Proposed bill again seeks to expand how Florida law enforcement can use drones

By John Haughey
The Center Square
December 29, 2020

With hobbyist and commercial drones increasingly filling the skies, regulating how they can be used and who can fly them presents regulatory concerns for state legislatures, particularly when it comes to privacy rights and law enforcement.

Florida lawmakers during their 2020 session adopted House Bill 659 by unanimous votes in both chambers, lifting restrictions in state law to allow non-law enforcement employees of the Florida Fish and Wildlife Conservation Commission and the Florida Forest Service to use drones to manage the eradication of invasive exotic plants or animals and to suppress wildfires.

Another drone-related bill, Senate Bill 520, sponsored by Sen. Joe Gruters, R-Sarasota, would have created exceptions in the state law to allow expanded use of drones by law enforcement agencies under specific circumstances.

After passing two committees, however, SB 520 died in the Senate Rules Committee. Gruters filed a similar bill in 2019.

Gruters, the Republican Party of Florida chairperson, has not filed a 2021 version of his drone measures but a near replica has been filed for the legislative session that begins in Tallahassee on March 2.

Senate Military and Veterans Affairs, Space and Domestic Security Committee Chairman Sen. Tom Wright, R-Port Orange, filed Senate Bill 44 on Monday. It would allow law enforcement to use drones to monitor large crowds, assist with traffic control and collect crime scene evidence.

Under a 2013 state law, a Florida law enforcement agency may not use a drone to gather evidence or other information.

Law enforcement cannot legally use a drone in Florida “to record an image of privately owned real property or of the owner, tenant, occupant, invitee, or licensee of such property with the intent to conduct surveillance on the individual or property captured in the image in violation of such person’s reasonable expectation of privacy without his or her written consent,” under state law.

Under Wright’s proposed bill, several exceptions to those restrictions are proposed:

• To provide a law enforcement agency with an aerial perspective of a crowd of 50 people or more;

• To assist a law enforcement agency with traffic management, although the bill prohibits police from issuing “a traffic infraction citation based on images or video captured by a drone;”

• To facilitate a law enforcement agency’s collection of evidence at a crime scene or traffic crash scene.
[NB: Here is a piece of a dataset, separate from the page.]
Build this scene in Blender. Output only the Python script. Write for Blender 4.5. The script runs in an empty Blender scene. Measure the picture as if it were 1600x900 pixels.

While judges still can issue warrants allowing the use of drones by law enforcement if there is a “high risk of terrorist attack,” or if officials fear someone is in imminent danger, they still cannot be used for general law enforcement surveillance;

• For the assessment of damage because of a flood, wildfire or any other natural disaster or for vegetation or wildlife management on publicly owned land or water by a state agency or local government;

• “To perform tasks within the scope and practice authorized under their certifications” by certified fire department personnel.

During a hearing before the Senate Infrastructure and Security Committee in February, the last panel that passed SB 520, Gruters said his bill makes it “crystal clear” what law enforcement can do and not do with drones.

“This bill is very, very specific on what law enforcement can do, and it does not change, amend or alter the constitutional privacy protections that are in place now,” Gruters said. “And so you can rest assured that this is a good bill and it is widely supported.”

SB 520, however, drew raised eyebrows from Democrats and Republicans, citing concerns over citizens’ 4th Amendment rights.

“We don’t want this to become something that gets used voyeuristically by law enforcement or anybody else to go out and surveil people and what have you without public right-of-way type of cause,” former Sen. Tom Lee, R-Thonotosassa, said.